En este primer año de gobierno, la política macroeconómica de Lula lleva a cuestas un alto coso social. Los dos principales programas sociales diseñados para mitigar ese costo no representan un cambio fundamental para la desigual estructura social de Brasil. El primero de esos programas, llamado Hambre Cero, consiste en garantizar que todos los brasileños tengan a su alcance tres comidas al día. Aunque la red de distribución no es completa y los recursos siguen siendo insuficientes, el programa ayuda a muchos pobres (sobre todo en el medio urbano) a resistir el embate de las fuerzas del mercado neoliberal. El programa Bolsa Familia proporciona asistencia a familias con niños en edad escolar, combatiendo la deserción escolar, ayudando en materia de nutrición y salud, pero no representa un aumento espectacular en el gasto social. Pero esos programas no pueden contrarrestar los efectos del desempleo, la deprimida norma salarial y la obsesión por los equilibrios de los agregados macroeconómicos.

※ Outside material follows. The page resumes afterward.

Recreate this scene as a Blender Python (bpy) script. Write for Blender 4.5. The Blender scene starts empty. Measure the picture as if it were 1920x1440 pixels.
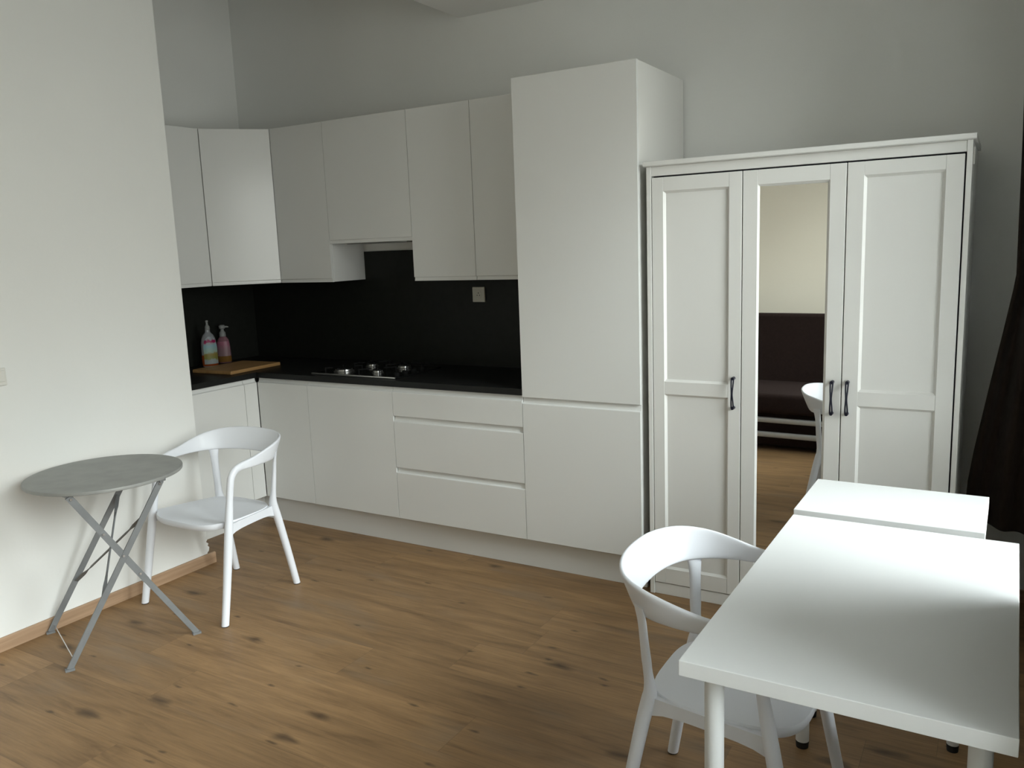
import bpy, bmesh, math, random
from mathutils import Vector, Matrix

S = bpy.context.scene
COL = S.collection
PI = math.pi

# ------------------------------------------------------------------ camera
F_PX = 1553.267
cam_data = bpy.data.cameras.new('camera')
cam_data.sensor_fit = 'HORIZONTAL'
cam_data.sensor_width = 36.0
cam_data.lens = F_PX / 1920 * 36.0
cam_data.clip_start = 0.02
cam = bpy.data.objects.new('camera', cam_data)
COL.objects.link(cam)
R_ = Vector((0.8611846, 0.50694078, -0.03704231))
U_ = Vector((-0.05144289, 0.1594282, 0.98586829))
F_ = Vector((-0.50568243, 0.84710902, -0.16337561))
M = Matrix.Identity(4)
for i in range(3):
    M[i][0], M[i][1], M[i][2] = R_[i], U_[i], -F_[i]
M.translation = (2.2538, -3.9523, 1.5762)
cam.matrix_world = M
S.camera = cam

# ------------------------------------------------------------------ view, world, daylight
S.view_settings.view_transform = 'Standard'
S.view_settings.look = 'None'
S.view_settings.gamma = 1.0
S.view_settings.use_curve_mapping = False
S.view_settings.exposure = 0.0

WINDOWS = ((-2.00, -0.78, 0.62, 2.76), (-4.40, -2.52, 0.62, 2.55))   # y0, y1, z0, z1 of the window openings in the right wall
XR = 2.45                                   # inner face of the right wall

world = bpy.data.worlds.new('overcast_sky')
S.world = world
world.use_nodes = True
wn, wl = world.node_tree.nodes, world.node_tree.links
wn.clear()
w_out = wn.new('ShaderNodeOutputWorld')
w_bg = wn.new('ShaderNodeBackground')
w_tc = wn.new('ShaderNodeTexCoord')
w_sep = wn.new('ShaderNodeSeparateXYZ')
w_ramp = wn.new('ShaderNodeValToRGB')
wl.new(w_tc.outputs['Generated'], w_sep.inputs[0])
w_map = wn.new('ShaderNodeMapRange')
w_map.inputs[1].default_value = -1.0
w_map.inputs[2].default_value = 1.0
wl.new(w_sep.outputs['Z'], w_map.inputs[0])
wl.new(w_map.outputs[0], w_ramp.inputs[0])
cr = w_ramp.color_ramp
cr.elements[0].position = 0.0
cr.elements[0].color = (0.07, 0.069, 0.066, 1)
cr.elements[1].position = 1.0
cr.elements[1].color = (0.86, 0.94, 1.0, 1)
e = cr.elements.new(0.62); e.color = (0.25, 0.25, 0.245, 1)
e = cr.elements.new(0.46); e.color = (0.14, 0.14, 0.135, 1)
e = cr.elements.new(0.74); e.color = (0.92, 0.96, 0.98, 1)
wl.new(w_ramp.outputs[0], w_bg.inputs['Color'])
w_bg.inputs['Strength'].default_value = 28.5
wl.new(w_bg.outputs[0], w_out.inputs[0])

for (wy0, wy1, wz0, wz1) in WINDOWS:
    pl = bpy.data.lights.new('window_portal', 'AREA')
    pl.shape = 'RECTANGLE'
    pl.size = wy1 - wy0
    pl.size_y = wz1 - wz0
    pl.cycles.is_portal = True
    po = bpy.data.objects.new('window_portal', pl)
    COL.objects.link(po)
    po.location = (XR + 0.23, (wy0 + wy1) / 2, (wz0 + wz1) / 2)
    po.rotation_euler = (PI / 2, 0, PI / 2)     # -Z of the lamp looks along -X, into the room

# ------------------------------------------------------------------ materials
def new_mat(name):
    m = bpy.data.materials.new(name)
    m.use_nodes = True
    nt = m.node_tree
    return m, nt.nodes, nt.links, nt.nodes['Principled BSDF']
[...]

La medida más radical de Lula en materia económica ha sido la propuesta al FMI para redefinir el superávit primario, dejando fuera de esa noción a las inversiones en infraestructura. De ese modo, se distinguiría entre gasto corriente e inversiones y se daría mayor flexibilidad al gasto público. Es una buena idea, pero deberá estar acompañada de una redefinición de la política monetaria. Sin crecimiento y con un sector exportador mediocre, la economía brasileña no podrá enfrentar sus compromisos en materia de deuda externa ni tampoco podrá revertir la desigualdad. Lula sigue enfrentando los mismos retos que encontró en su primer día de gobierno. El movimiento de los Sin Tierra, y todos los que votaron por él, esperan ansiosamente los cambios que nunca prometió.